PER LA CASSAZIONE AL RAPPORTO TRA AMMINISTRATORE E CONDOMINIO SI APPLICANO LE NORME SUL MANDATO E NON SUL CONTRATTO D’OPERA.

“Il contratto tra l’amministratore e la compagine condominiale non costituisce prestazione d’opera intellettuale; infatti, in caso di revoca, si applicano le regole del mandato”: lo ha stabilito la Sezione II Civile della Cassazione, con lordinanza 19 marzo 2021, n. 7874.

Il caso sottoposto al vaglio della Suprema Corte era il seguente: all’amministratrice di uno stabile veniva revocato il mandato prima della scadenza in forza di una specifica delibera assembleare; la professionista agiva in giudizio per ottenere il corrispettivo dovutole oltre al risarcimento del danno ed il tribunale le riconosceva il saldo del compenso sino all’esaurimento del rapporto, ma non il ristoro per il pregiudizio patito.

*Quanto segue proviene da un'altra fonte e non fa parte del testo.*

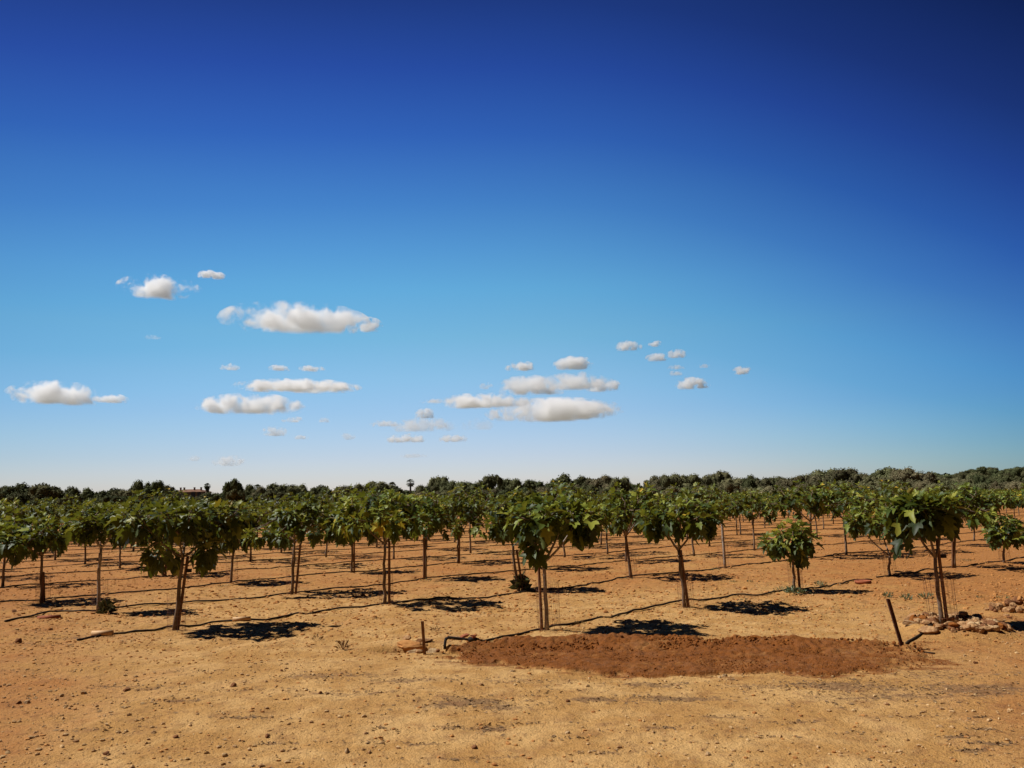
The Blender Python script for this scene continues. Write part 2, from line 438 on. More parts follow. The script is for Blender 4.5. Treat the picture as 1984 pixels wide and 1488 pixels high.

Il giudice di primo grado riteneva infatti non applicabile al caso concreto la disciplina del mandato (art. 1725 c.c.), bensì quella relativa alle professioni intellettuali (art. 2237 c.c.).

Siffatta pronunzia veniva quindi direttamente impugnata in Cassazione, i cui giudici erano chiamati a definire innanzitutto il rapporto contrattuale che intercorre tra l’amministratore e il condominio, ai fini di una successiva decisione in merito alla spettanza o meno del risarcimento dei danni patiti, a motivo della revoca dall’incarico.

Nel caso in cui infatti detto rapporto fosse stato inquadrato nel mandato, l’amministratrice avrebbe avuto diritto anche al risarcimento del danno, in quanto ad esso sarebbe stato applicabile l’art. 1725, c. 1, c.c., a mente del quale al mandatario spetta il risarcimento del danno in caso di revoca prima della scadenza del termine da parte del mandante, sempre che non ricorra una giusta causa.

Laddove invece si fosse ritenuta ricorrente la fattispecie del contratto di prestazione di opera intellettuale – come ritenuto dal giudice di primo grado -, avrebbe trovato applicazione la disciplina di cui all’art. 2237, c. 1, c.c., secondo cui il cliente (nel caso di specie il condominio) può recedere dal contratto, rimborsando al prestatore d’opera (l’amministratore) le spese sostenute e pagando il compenso per l’opera svolta, senza alcun obbligo risarcitorio.

La Suprema Corte ha ritenuto non applicabile l’art. 2237 c.c. dettato in materia di recesso nell’ambito del contratto di prestazione d’opera intellettuale sulla base di una serie di considerazioni.

La prima evidenzia come l’attività di prestazione d’opera intellettuale sia subordinata all’iscrizione in un apposito albo o elenco (art. 2229 c.c.), circostanza questa, che non ricorre relativamente alla professione di amministratore, la quale, a seguito della riforma sul condominio (legge 220/2012), è come noto subordinata solo al possesso di determinati requisiti di professionalità e onorabilità (art. 71 bis disp. att. c.c.) non rientrando nel novero di quelle organizzate in ordini o collegi (ex legge 4/2013).

Il contenuto del rapporto intercorrente tra l’amministratore e i condomini – osserva poi la Cassazione – è dettato dagli articoli 1129 c.c. (nomina, revoca e obblighi dell’amministratore), 1130 c.c. (attribuzioni dell’amministratore) e 1131 c.c. (rappresentanza), oltre che da un esplicito riferimento alla disciplina del mandato, applicabile in via residuale (art. 1129 c. 15 c.c. come modificato dalla legge 220/2012).

Ulteriore elemento di valutazione dei giudici è rappresentato dall’epoca in cui la vicenda è avvenuta, ovvero il 2011, precedente all’entrata in vigore della riforma; ragione per la quale nel caso scrutinato trova applicazione la vecchia formulazione dellart. 1129 c.c., secondo cui l’incarico dell’amministratore, di durata annuale, poteva essere revocato in ogni tempo dall’assemblea.

Ebbene, secondo la giurisprudenza (Cass. S.U. 20957/2004) richiamata nell’ordinanza in commento, la revocabilità ad nutum (ossia a semplice discrezione dell’assemblea) prevista dalla legge conferma che il rapporto tra amministratore e compagine condominiale rientra nel mandato, anche in considerazione del carattere fiduciario dell’incarico.

Tale rapporto, che si presume oneroso ed è conferito solitamente per un anno – conclude la Corte – presuppone che, laddove la revoca intervenga prima della scadenza, l’amministratore abbia diritto al soddisfacimento dei propri eventuali crediti, nonché al risarcimento dei danni, ove la revoca non intervenga per giusta causa, ravvisabile nelle sole ipotesi che giustificano la revoca giudiziale dell’incarico.